<<<<

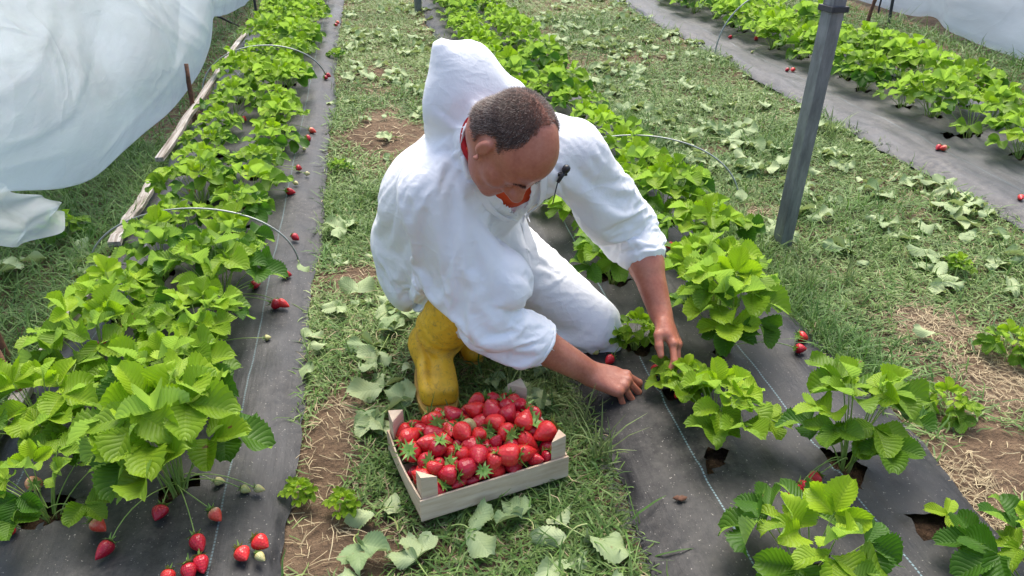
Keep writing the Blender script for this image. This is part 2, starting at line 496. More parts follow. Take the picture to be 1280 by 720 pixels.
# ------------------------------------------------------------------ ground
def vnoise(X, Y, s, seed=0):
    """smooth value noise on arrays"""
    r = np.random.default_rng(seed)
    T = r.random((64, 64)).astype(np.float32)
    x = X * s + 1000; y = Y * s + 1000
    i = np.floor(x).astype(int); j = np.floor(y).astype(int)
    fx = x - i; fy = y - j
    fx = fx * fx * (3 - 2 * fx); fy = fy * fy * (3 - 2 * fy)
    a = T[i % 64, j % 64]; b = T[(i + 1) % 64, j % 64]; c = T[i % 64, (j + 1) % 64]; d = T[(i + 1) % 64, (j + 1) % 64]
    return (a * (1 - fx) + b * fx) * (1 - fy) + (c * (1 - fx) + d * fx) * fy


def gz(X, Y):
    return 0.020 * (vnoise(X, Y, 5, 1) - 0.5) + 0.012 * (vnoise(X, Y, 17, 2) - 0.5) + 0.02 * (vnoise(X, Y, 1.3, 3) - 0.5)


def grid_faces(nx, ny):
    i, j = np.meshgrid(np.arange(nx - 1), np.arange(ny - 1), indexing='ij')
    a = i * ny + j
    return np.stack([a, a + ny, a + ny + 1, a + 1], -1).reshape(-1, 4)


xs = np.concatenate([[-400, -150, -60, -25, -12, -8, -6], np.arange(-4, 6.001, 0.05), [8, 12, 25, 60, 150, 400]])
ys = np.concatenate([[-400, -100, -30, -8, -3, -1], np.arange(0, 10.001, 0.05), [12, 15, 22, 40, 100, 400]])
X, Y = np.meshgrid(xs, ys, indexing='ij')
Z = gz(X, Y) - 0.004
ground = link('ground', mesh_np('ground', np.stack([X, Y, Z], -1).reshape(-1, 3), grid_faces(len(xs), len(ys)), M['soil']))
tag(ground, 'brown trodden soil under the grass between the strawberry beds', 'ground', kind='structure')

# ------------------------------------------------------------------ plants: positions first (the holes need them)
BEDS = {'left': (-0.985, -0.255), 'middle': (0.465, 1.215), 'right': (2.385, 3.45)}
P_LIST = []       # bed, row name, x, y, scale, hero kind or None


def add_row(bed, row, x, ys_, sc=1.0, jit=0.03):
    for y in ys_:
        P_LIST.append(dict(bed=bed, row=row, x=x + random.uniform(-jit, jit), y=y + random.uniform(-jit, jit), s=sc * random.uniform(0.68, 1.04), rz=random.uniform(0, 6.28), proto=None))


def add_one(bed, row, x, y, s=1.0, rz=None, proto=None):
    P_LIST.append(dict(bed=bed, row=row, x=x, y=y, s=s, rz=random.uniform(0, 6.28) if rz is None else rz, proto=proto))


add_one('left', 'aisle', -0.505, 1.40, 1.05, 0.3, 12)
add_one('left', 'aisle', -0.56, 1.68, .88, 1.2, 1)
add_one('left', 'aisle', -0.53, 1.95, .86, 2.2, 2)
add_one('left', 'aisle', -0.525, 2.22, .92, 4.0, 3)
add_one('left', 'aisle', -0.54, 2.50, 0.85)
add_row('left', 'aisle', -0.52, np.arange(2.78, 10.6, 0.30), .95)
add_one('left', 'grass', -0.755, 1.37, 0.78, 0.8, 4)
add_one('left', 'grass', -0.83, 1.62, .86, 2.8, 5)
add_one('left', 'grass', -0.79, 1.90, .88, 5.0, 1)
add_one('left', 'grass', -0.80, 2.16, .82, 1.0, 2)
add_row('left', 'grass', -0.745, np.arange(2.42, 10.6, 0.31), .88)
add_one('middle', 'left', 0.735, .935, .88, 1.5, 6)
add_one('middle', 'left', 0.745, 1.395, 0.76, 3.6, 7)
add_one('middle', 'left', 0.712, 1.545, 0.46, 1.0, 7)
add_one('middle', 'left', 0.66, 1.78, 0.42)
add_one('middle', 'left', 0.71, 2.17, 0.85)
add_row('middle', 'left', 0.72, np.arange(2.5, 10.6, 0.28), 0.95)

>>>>

● **Objective**:
Pictures stay out. Print the data exactly, from its first line through the line containing "return np.stack([a, a".

● **Answer to this task**:
Keep writing the Blender script for this image. This is part 2, starting at line 496. More parts follow. Take the picture to be 1280 by 720 pixels.
# ------------------------------------------------------------------ ground
def vnoise(X, Y, s, seed=0):
    """smooth value noise on arrays"""
    r = np.random.default_rng(seed)
    T = r.random((64, 64)).astype(np.float32)
    x = X * s + 1000; y = Y * s + 1000
    i = np.floor(x).astype(int); j = np.floor(y).astype(int)
    fx = x - i; fy = y - j
    fx = fx * fx * (3 - 2 * fx); fy = fy * fy * (3 - 2 * fy)
    a = T[i % 64, j % 64]; b = T[(i + 1) % 64, j % 64]; c = T[i % 64, (j + 1) % 64]; d = T[(i + 1) % 64, (j + 1) % 64]
    return (a * (1 - fx) + b * fx) * (1 - fy) + (c * (1 - fx) + d * fx) * fy


def gz(X, Y):
    return 0.020 * (vnoise(X, Y, 5, 1) - 0.5) + 0.012 * (vnoise(X, Y, 17, 2) - 0.5) + 0.02 * (vnoise(X, Y, 1.3, 3) - 0.5)


def grid_faces(nx, ny):
    i, j = np.meshgrid(np.arange(nx - 1), np.arange(ny - 1), indexing='ij')
    a = i * ny + j
    return np.stack([a, a + ny, a + ny + 1, a + 1], -1).reshape(-1, 4)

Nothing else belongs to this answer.